Question

SI unit of gravitational constant is:
(A) $ N{m^2}k{g^2} $
(B) $ Nmk{g^2} $
(C) $ {N^2}mk{g^2} $
(D) $ N{m^2}k{g^{ - 2}} $

Answer 1

Hint : The gravitational constant is the constant of proportionality of Newton's universal gravitational law. Newton's universal gravitational law states that the force of attraction between two bodies is proportional to the product of their masses and inversely proportional to the square of the distance between their centres.

Formula used: In this solution we will be using the following formula;
 $ F = G\dfrac{{{m_1}{m_2}}}{{{r^2}}} $ , $ F $ is the gravitational force of attraction between two masses $ {m_1} $ and $ {m_2} $ , $ r $ is the distance between their centres, and $ G $ is the gravitational constant.

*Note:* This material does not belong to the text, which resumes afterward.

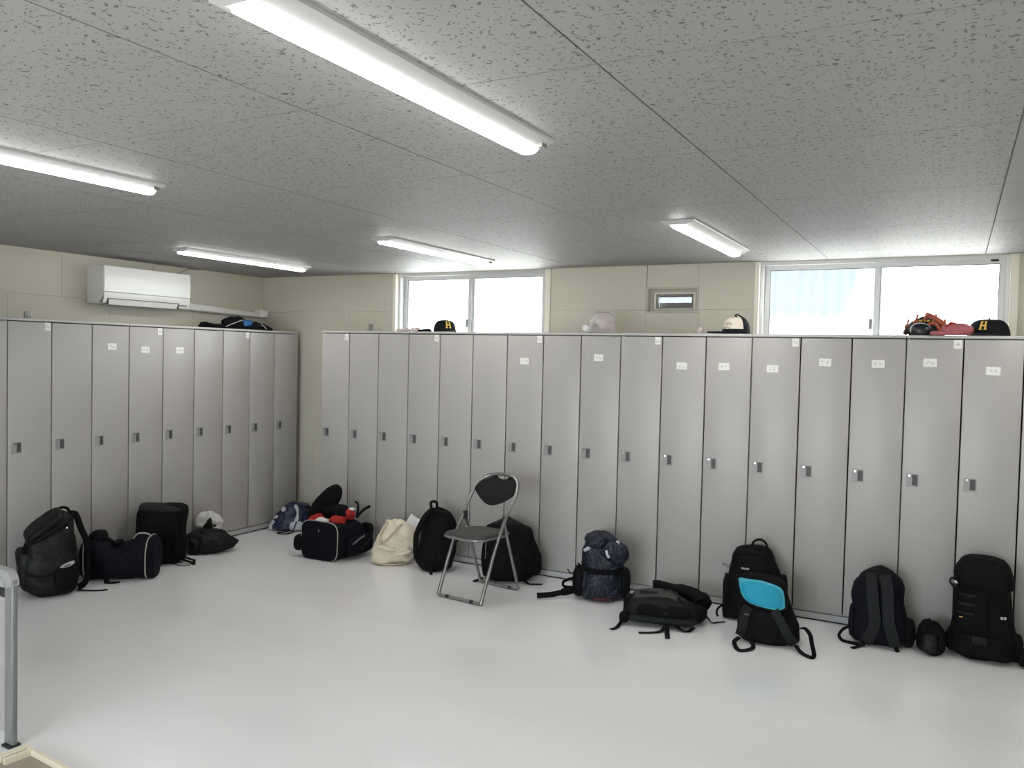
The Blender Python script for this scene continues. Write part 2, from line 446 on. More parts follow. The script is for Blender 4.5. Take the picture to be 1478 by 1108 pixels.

Complete step by step answer
The gravitational constant is considered a fundamental constant of the universe. It is the constant of proportionality possessed by Newton’s law of the universal gravitation which states that the force of attraction between two bodies is proportional to the product of their masses and inversely proportional to the square of the distance between their centres. This is given mathematically as
 $ F = G\dfrac{{{m_1}{m_2}}}{{{r^2}}} $ , $ F $ is the gravitational force of attraction between two masses $ {m_1} $ and $ {m_2} $ , $ r $ is the distance between their centres, and $ G $ is the gravitational constant.
Hence, to find the unit, we can replace the quantities with dimension, we can write them as
 $ \left[ F \right] = \left[ G \right]\dfrac{{\left[ {{m_1}} \right]\left[ {{m_2}} \right]}}{{{{\left[ r \right]}^2}}} $ where the square brackets signifies dimension of the various terms.
We have $ \left[ F \right] = \left[ G \right]\dfrac{{{M^2}}}{{{L^2}}} $ by making $ \left[ G \right] $ subject of formula
 $ \left[ G \right] = \left[ F \right]\dfrac{{{L^2}}}{{{M^2}}} $
Hence, by replacing the dimension with units we have
 $ {G_u} = N{m^2}k{g^{ - 2}} $
Hence, the correct option is D.

Note
Alternatively, we could directly use units, to solve the problem as in:
 $ N = {G_u}\dfrac{{kg \times kg}}{{{m^2}}} $ where $ {G_u} $ stands for the unit of $ G $
Hence, $ {G_u} = N\dfrac{{{m^2}}}{{k{g^2}}} = N{m^2}k{g^{ - 2}} $
It is easier and faster to deal with units directly. However, it is often considered unscientific and when we are told to perform a dimensional analysis, the dimensions should be used not units, even when the final answer is given in its unit. We can do this here because it’s a multiple choice question.